In the noughties, Wirecard – an electronic payments processing company – emerged on the scene and quickly became a runaway success. For the first time, a fintech startup from Germany was garnering the spotlight.

Such was its meteoric rise that at one point, it was the most valuable financial company listed on the DAX blue-chip stock index. The wooden-face CEO of Wirecard, Markus Braun, became Germany’s tech Czar.

However, before it could conquer the world, Wirecard foundered like a ship hit by a torpedo. The proverbial torpedo, in this case, came from the British newspaper Financial Times and in particular, from its plucky journalist, Dan McCrum.

Dan McCrum in the Netflix documentary - Skandal! Bringing Down Wirecard
Dan McCrum in Skandal! Bringing Down Wirecard (Image source: https://www.businesspost.ie/)

McCrum, on whose book this documentary is based, started tracking Wirecard in 2014. For a long time, there were rumors about Wirecard’s shadowy business model and financial malpractices. A chunk of Wirecard’s business was coming from risk-fraught domains such as gambling, pornography, and dubious healthcare products.

“If you are planning a fraud, there are a couple of things that you can learn from what Wirecard did. So one of the first things is to wrap yourself in complexity”.

Dan McCrum

The documentary later reveals that more than 50% of Wirecard’s global sales came from only three partners based in Asia. An alarming red flag that went under the radar of German authorities.

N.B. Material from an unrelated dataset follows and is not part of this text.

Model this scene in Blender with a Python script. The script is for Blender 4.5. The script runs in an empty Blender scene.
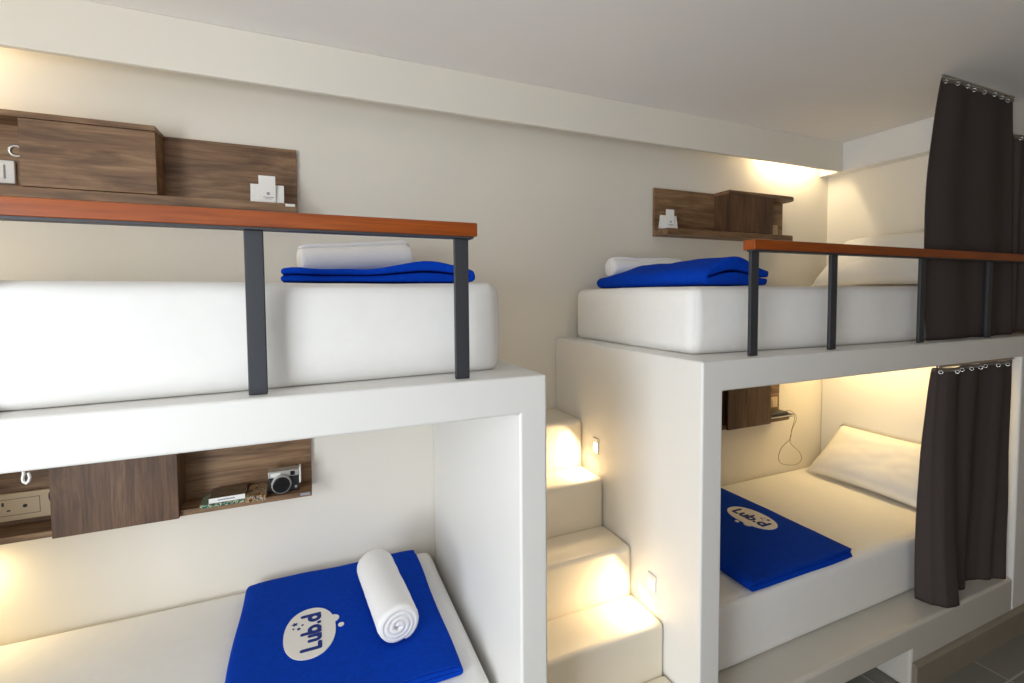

McCrum and his Singapore-based colleague Stefania Palma went hot on the trail of Wirecard. Starting in 2015, a series of stinging articles, titled House of Wirecard, appeared in FT. Wirecard launched an offensive of its own – tapping the phones of journos, paying bribes to influential people, concocting maligning stories, and pulling hidden skeletons out of the closet.

The ultimate blow came in 2019 though when McCrum, in one of his stories, reported that an Asia-based senior finance executive at Wirecard was falsifying accounts and round-tripping money from its Asia operations.

In the last throw of the dice, Markus Braun tried to take over Deutsche Bank. Had he been successful, he would have swept the financial impropriety at Wirecard under the Deutsche Bank rug.

However, before that could happen, EY, the auditors of Wirecard claimed publicly that they couldn’t trace the $1.9 billion that Wirecard had claimed was stashed away in two partner banks in the Philippines. Funnily, those banks denied having any business relations with Wirecard.

Sensing that end was near, Jan Marsalek, the shadowy COO of Wirecard, absconded from Germany, never to be seen again. A few days later, in June 2020, Braun lost his job. He now faces trial on charges of fraudulence. During his reign of almost two decades, he padded the company’s books with fictitious profits of $1.9 billion. Money that never existed in the first place.

The Aschheim-based company also became the first DAX-listed company to go bust hemorrhaging investors of over 20 billion euros.


Skandal! works like a taut, fast-paced Hollywood thriller. The action takes place in several locations – Berlin, London, Singapore, New York, Cannes, Munich, Manila, Vienna, and Libya. The production aesthetics and the sound design add to the immersive atmosphere.

James Erskine’s superb depiction of the cat-and-mouse chase showcases his mastery of the craft and keeps you glued to the screen. Any documentarian can tell a story. But a filmmaker who uses the story as a springboard for bigger, messier questions, creates something far beyond entertainment and education. This is precisely where Erskine succeeds with Skandal!